There are a lot of different ways to maneuver a little white ball around a golf course. There are also many different ways to hold a golf club and not every swing has to be Ben Hogan perfect.
Tommy Gainey proved once more that there is room at the top of the golf world for someone with a different approach to a golf swing than the majority of golfers on tour.
Gainey started the day seven shots behind and fired a final round 60 on Sunday to post 16-under par more than two hours before the third round leaders would walk up the 18th hole.
The leaders, three veteran golfers with major victories and a ton of PGA Tour victories and experience had to look at that number hanging on the leader board and try to beat it.
In the end David Toms, tournament host Davis Love and Jim Furyk all failed to catch Gainey.
For “Two Gloves” it was his first PGA Tour win. This is pretty heady stuff for former factory worker from South Carolina and a Golf Channel Big Break champion.
Gainey is an “aw shucks” good ole boy, but don’t let the southern drawl, strong grip, and two golf gloves fool you. He can play a little.
Years of toiling on mini tours and learning to handle the presence of television cameras watching every his shot on the Big Break helped him gain the confidence necessary to pull off Sunday’s extraordinary round.
Former PGA Tour member and Golf Channel Analyst Brandel Chamblee described Gainey's swing as someone trying to kill a snake with a garden hose.

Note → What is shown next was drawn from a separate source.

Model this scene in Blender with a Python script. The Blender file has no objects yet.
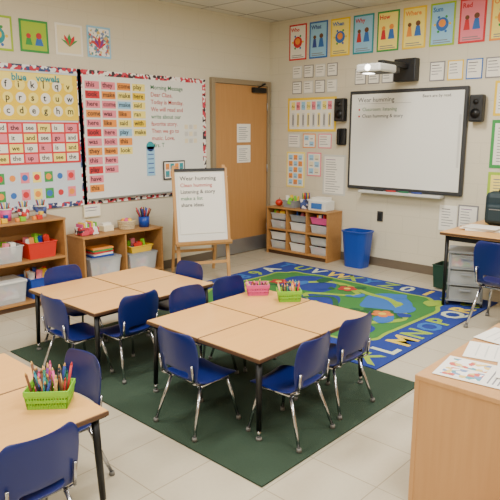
import bpy, bmesh, math, random
from mathutils import Matrix, Vector
random.seed(7)
PI=math.pi
# ---------------------------------------------------------------- materials
def lin(c):
    return tuple(((v/255)/12.92 if v/255<=0.04045 else ((v/255+0.055)/1.055)**2.4) for v in c)+(1,)
MATS={}
def mat(name,rgb,rough=0.6,metal=0.0,noise=0.0,scale=20,emit=0,alpha=1,trans=0,bump=0):
    if name in MATS: return MATS[name]
    m=bpy.data.materials.new(name); m.use_nodes=True
    nt=m.node_tree; p=nt.nodes['Principled BSDF']; c=lin(rgb)
    p.inputs['Base Color'].default_value=c
    p.inputs['Roughness'].default_value=rough; p.inputs['Metallic'].default_value=metal
    if trans: p.inputs['Transmission Weight'].default_value=trans
    if alpha<1: p.inputs['Alpha'].default_value=alpha
    if emit:
        p.inputs['Emission Color'].default_value=c; p.inputs['Emission Strength'].default_value=emit
    if noise or bump:
        tc=nt.nodes.new('ShaderNodeTexCoord'); n=nt.nodes.new('ShaderNodeTexNoise'); n.inputs['Scale'].default_value=scale
        n.inputs['Detail'].default_value=3
        nt.links.new(tc.outputs['Object'],n.inputs['Vector'])
        if noise:
            r=nt.nodes.new('ShaderNodeMix'); r.data_type='RGBA'
            r.inputs['A'].default_value=tuple(v*(1-noise) for v in c[:3])+(1,)
            r.inputs['B'].default_value=tuple(min(1,v*(1+noise)) for v in c[:3])+(1,)
            nt.links.new(n.outputs['Fac'],r.inputs['Factor']); nt.links.new(r.outputs['Result'],p.inputs['Base Color'])
        if bump:
            b=nt.nodes.new('ShaderNodeBump'); b.inputs['Strength'].default_value=bump; b.inputs['Distance'].default_value=0.01
            nt.links.new(n.outputs['Fac'],b.inputs['Height']); nt.links.new(b.outputs['Normal'],p.inputs['Normal'])
    MATS[name]=m; return m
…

Wonder what all of the critics that have told him over the years that he would never win with that unorthodox swing are saying now?
Tommy beat another guy with a slightly less than perfect golf swing. Jim Furyk hasn’t done too badly with a golf swing that a famous announcer once compared to a monkey falling out of a tree. Furyk’s 16 PGA Tour wins, U.S. Open victory, FedEx Cup and $52 million in career earnings should get him into the Hall of Fame one of these days.
Keep hacking at it Tommy. There are more wins out there for you.